E quando pensamos em alienígenas e superproduções, qual cineasta vêm à mente de forma quase instantânea. Acertou quem disse Steven Spielberg. Após os sucessos de Contatos Imediatos do Terceiro Grau (1977) e E.T. – O Extraterrestre (1982), o diretor trata pela primeira vez os visitantes interplanetários como vilões – afinal, esta é toda a essência do material original. Mesmo após Independence Day (1996) – o Guerra dos Mundos dos novos tempos – Spielberg consegue entregar uma obra relevante, em especial por centrar sua trama numa família: um pai fazendo de tudo para proteger seus dois filhos. Pode parecer destoante, mas o que o cineasta faz é algo mais intimista, pessoal e dramático dentro da megalomania que uma situação destas apresenta.
O Enigma de Outro Mundo (1982)
Como dito, os anos 1950 foram o berço da ficção científica no cinema – com diversas produções clássicas desta época ainda lembradas como alguns dos maiores exemplares do gênero na sétima arte. É exatamente onde O Monstro do Ártico (1951) se encaixa. Baseado no conto ‘Who Goes There’, de John W. Campbell Jr., o filme apresenta um grupo de cientistas e militares em uma base americana no Alaska, descobrindo uma criatura alienígena congelada na neve. A criatura, é claro, foge e se torna uma ameaça para a equipe, matando seus membros.

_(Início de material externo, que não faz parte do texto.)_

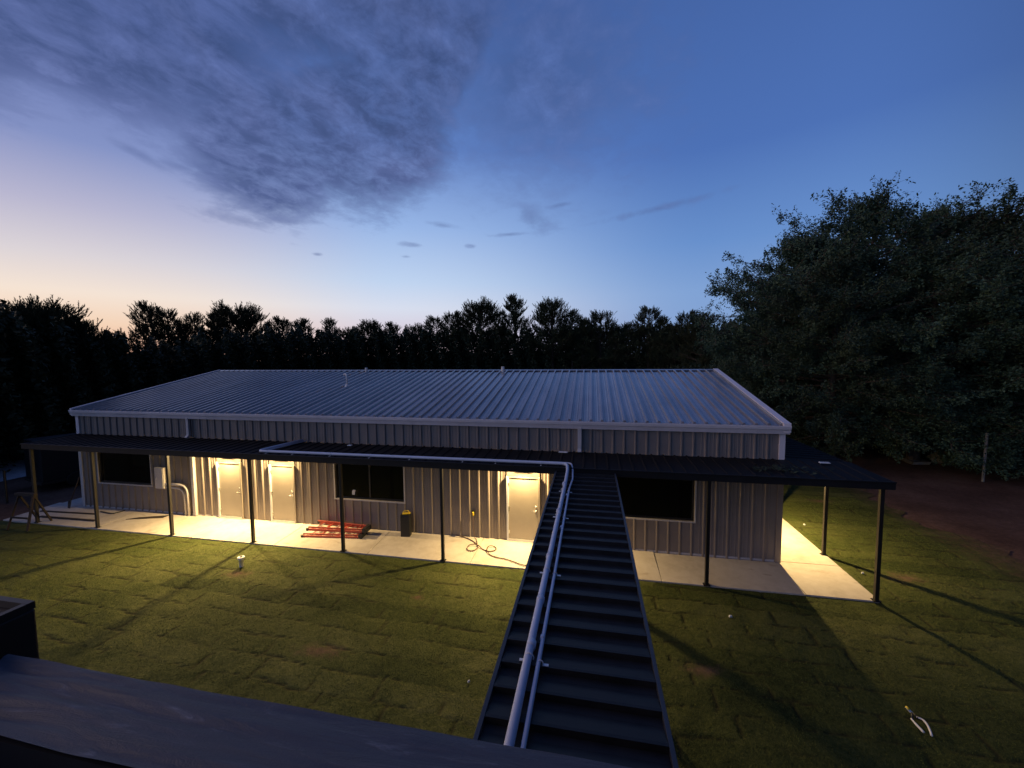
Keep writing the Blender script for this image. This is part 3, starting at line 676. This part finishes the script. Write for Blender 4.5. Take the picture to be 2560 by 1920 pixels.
# white clean-out pipe on the lawn
g_ = onz(604, 1416, -.03)
bk = thing('cleanout_pipe', 'short white plastic pipe with a flared cap standing in the lawn', 'pipe', (g_.x, g_.y, -.03))
MB()._l(g_.x, g_.y, [(.055,-.08),(.055,.15),(.062,.15),(.062,.19)], 18).build('pipe', m_white, bk, True)
MB()._l(g_.x, g_.y, [(.062,.19),(.088,.192),(.088,.235),(.078,.24),(.0,.24)], 18).build('cap', m_white, bk, bevel=.004)
MB().box(g_.x-.022, g_.x+.022, g_.y-.022, g_.y+.022, .24, .262).build('square_nut', m_rubber, bk)
# sawhorse at the far left end of the patio
z1_ = lambda x, y: (x/3.456, 1000+y/3.456)
sh = thing('sawhorse', 'dark sawhorse straddling the left end of the patio edge', 'sawhorse', (-.2, -1.75, 0))
ta, tb = Vector((-.12,-1.68,1.08)), Vector((.42,-1.62,1.08))
MB().bar(ta-Vector((.12,0,0)), tb+Vector((.1,0,0)), .10, .09).build('top_beam', m_wood, sh, bevel=.004)
for a_, c_ in ((ta, (-.22,-1.98,-.04)), (ta, (-.12,-1.25,0.01)), (tb, (.62,-1.95,-.04)), (tb, (.42,-1.22,.01))):
    MB().bar(a_-Vector((0,0,.03)), c_, .06, .045).build('leg', m_wood, sh, bevel=.003)
MB().bar((-.17,-1.88,.35), (.55,-1.86,.35), .03, .06).build('brace', m_wood, sh)
# dark strips lying along the slab, then a modelled shadow
for i, (p0, p1, lb) in enumerate([((355,962),(840,990),'dark strip lying on the patio left of the first window, the one nearer the wall'), ((352,1008),(825,1045),'dark strip lying along the outer edge of the patio at its left end')]):
    a_ = onz(*z1_(*p0), .03); c_ = onz(*z1_(*p1), .03)
    tag(MB().bar((a_.x,a_.y,.045), (c_.x,c_.y,.045), .07, .038).build('board', m_wood, None, bevel=.004), lb, 'board', 'dark strips on the patio')
a_ = onz(*z1_(1110,1025), .03); c_ = onz(*z1_(1440,1010), .03)
tag(MB().hexa([(a_.x,a_.y-.09,.03),(c_.x,c_.y-.12,.03),(c_.x,c_.y+.12,.035),(a_.x+.3,a_.y+.12,.035),(a_.x,a_.y-.09,.05),(c_.x,c_.y-.12,.05),(c_.x,c_.y+.12,.055),(a_.x+.3,a_.y+.12,.055)]).build('shadow', m_wood, None, bevel=.003), 'wide brown modelled plank lying flat on the patio below the panel box', 'shadow')  # flat brown piece modelled in place of the downspout's shadow
P = [onz(*z1_(x, y), .04) for x, y in ((870,968),(960,985),(1010,978),(1080,958))]
tag(MB().tube(smooth([(p.x, p.y, .06) for p in P], 5), .022, 8).build('bent_tube', m_rubber, None, True), 'short bent black tube lying on the patio under the leftmost window', 'tube')
# shovel leaning on the wall's left corner
sv = thing('shovel', 'black shovel leaning against the left corner of the building', 'shovel', (-.25, -.12, .02))
MB().tube([(-.30,-.22,.33),(-.08,-.05,1.18)], .017, 8).build('handle', m_wood, sv, True)
s_ = MB(); s_.hexa([(-.42,-.27,.03),(-.26,-.30,.03),(-.26,-.285,.03),(-.42,-.255,.03),(-.43,-.23,.33),(-.22,-.26,.35),(-.22,-.245,.35),(-.43,-.215,.33)]); s_.build('blade', m_box, sv, bevel=.006)
MB().tube([(-.335,-.265,.26),(-.30,-.22,.36)], .024, 8).build('socket', m_box, sv)
# trailer and post beyond the left end
a_ = onz(*z1_(375,790)); c_ = onz(*z1_(715,720))
tl = thing('box_trailer', 'black boxy trailer standing beyond the left end of the patio', 'trailer', (a_.x, a_.y, 0))
d_ = Vector((c_.x-a_.x, c_.y-a_.y, 0)); d_.normalize(); n_ = Vector((-d_.y, d_.x, 0)); A0 = Vector((a_.x, a_.y, 0)); ln_ = (Vector((c_.x,c_.y,0))-A0).length+1.2
def tb_(mb, u0, u1, v0, v1, z0, z1): return mb.hexa([tuple(A0+d_*u+n_*v+Vector((0,0,z))) for z in (z0, z1) for u, v in ((u0,v0),(u1,v0),(u1,v1),(u0,v1))])
tb_(MB(), 0, ln_, 0, 1.9, .38, 2.1).build('body', m_box, tl, bevel=.03)
tb_(MB(), -.05, ln_+.05, -.03, 1.93, .26, .375).build('chassis', m_wood, tl, bevel=.01)
for u in (ln_*.42, ln_*.42+.8):
    ce = A0+d_*u-n_*.08+Vector((0,0,.3)); w_ = MB().tube([tuple(ce+n_*.0), tuple(ce+n_*.18)], .3, 20).build('wheel', m_rubber, tl, bevel=.02)
a_ = onz(*z1_(60,880))
tag(MB().tube([(a_.x,a_.y,-.05),(a_.x-.10,a_.y+.05,1.25)], .04, 10).build('fence_post', m_post, None), 'thin leaning dark post beside the pale driveway on the far left', 'post')
# white scraps on the porch roof
for px, py, w_, h_, lb in ((875,1115,.14,.10,'small white scrap on the porch roof below the ribbed wall, left of the middle'), (1408,1132,.26,.12,'flat white scrap on the porch roof above the end of the conduits'), (2061,1159,.24,.1,'flat white scrap on the porch roof at the right corner')):
    q_ = onz(px, py, 2.845); s_ = MB(); rot_box(s_, q_.x, q_.y, random.uniform(-.3,.3), w_/2, h_/2, 2.858, 2.882, .9)
    tag(s_.build('scrap', m_white, None, bevel=.006), lb, 'scrap', 'white scraps on the porch roof')
# twigs and leaves fallen on the porch roof
q_ = onz(1965, 1172, 2.84); V = []
for i in range(150):
    cx_ = q_.x+rng.normal(0,.42); cy_ = q_.y+rng.normal(0,.16); 
    if cy_ > -.1 or cy_ < -1.45: continue
    z_ = 2.83+.036*cy_+.012+rng.uniform(0,.05); a = rng.uniform(0,6.28); l_ = rng.uniform(.03,.08); w_ = l_*.35
    u = np.array([math.cos(a), math.sin(a), rng.uniform(-.5,.5)])*l_; v_ = np.array([-math.sin(a), math.cos(a), rng.uniform(-.3,.3)])*w_; c0 = np.array([cx_, cy_, z_+.02])
    V += [c0-u, c0-v_, c0+u, c0+v_]
tag(quads_obj('fallen_leaves', np.array(V), 4, m_under), 'green leaves and twigs fallen on the porch roof near the right corner', None, None, 'stuff')
# loppers on the lawn
z8_ = lambda x, y: (1700+x/2.572, 1380+y/2.572)
lp = thing('loppers', 'long-handled loppers with white grips lying on the dark lawn at lower right', 'loppers', tuple(onz(*z8_(1540,1060))))
G = lambda x, y, z=.0: tuple(onz(*z8_(x, y), z)+Vector((0,0,0)))
zb = .0
MB().tube([G(1490,1035,.03), G(1495,1075,.03)], .016, 8).tube([G(1500,1040,.03), G(1530,1070,.03)], .016, 8).build('arms', m_rubber, lp, True)
MB().tube(smooth([G(1487,1072,.035), G(1515,1105,.035), G(1568,1160,.035)], 4), [.012]*4+[.016]*5, 10).build('handle', m_white, lp, True)
MB().tube(smooth([G(1520,1062,.035), G(1560,1078,.035), G(1595,1120,.035), G(1620,1182,.035)], 4), [.011]*5+[.015]*8, 10).build('handle', m_white, lp, True)
s_ = MB(); p0 = Vector(G(1455,1000,.03)); p1 = Vector(G(1500,1045,.03)); s_.bar(p0, p1, .045, .012); s_.build('blade', m_steel, lp, bevel=.003)
MB().tube([G(1456,998,.03), G(1470,1015,.03)], .02, 8).build('yellow_tip', m_yellow, lp, True)
# litter on the lawn
for px, py, s0, lb in ((1700+325/2.572, 1380+412/2.572, .035, 'tiny white litter on the lawn right of the walkway roof'), (1780+1068/2.836, 1080+998/2.836, .03, 'tiny white litter in the grass beside the side post'), (1100+228/3.16, 1400+958/3.16, .022, 'tiny white litter in the grass left of the walkway roof'), (1780+655/2.836, 1080+655/2.836, .035, 'tiny white litter in the grass beyond the side path')):
    q_ = onz(px, py, 0.); s_ = MB(); rot_box(s_, q_.x, q_.y, random.random()*3, s0, s0*.6, -.02, .02, .7)
    tag(s_.build('litter', m_white, None, bevel=.006), lb, 'litter', 'white litter on the lawn')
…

Trinta e um anos depois, o cultuado John Carpenter, então no auge de sua carreira, refilma a obra, dando sua própria abordagem diferenciada. A trama é movida para a Antártida, onde temos desta vez uma equipe inteiramente constituída de homens, ao contrário do original. Além disso, o terror começa em uma base norueguesa vizinha, e o primeiro contato com o monstro é através de um cachorro contaminado. A grande diferença, entretanto, é a maior graça do remake. Enquanto no original, a produção não contava com um orçamento folgado, a criatura era apenas um monstro de macacão no estilo Frankenstein, descrito como um vegetal humanoide. Já na refilmagem, Carpenter pôde brincar bastante com o conceito, fazendo da criatura um ser transmorfo, que podia se parecer com qualquer um, inclusive animais, como cachorros. Ao mesmo tempo em que as mutações grotescas se tornaram o chamariz do longa, com efeitos práticos reverenciados até hoje.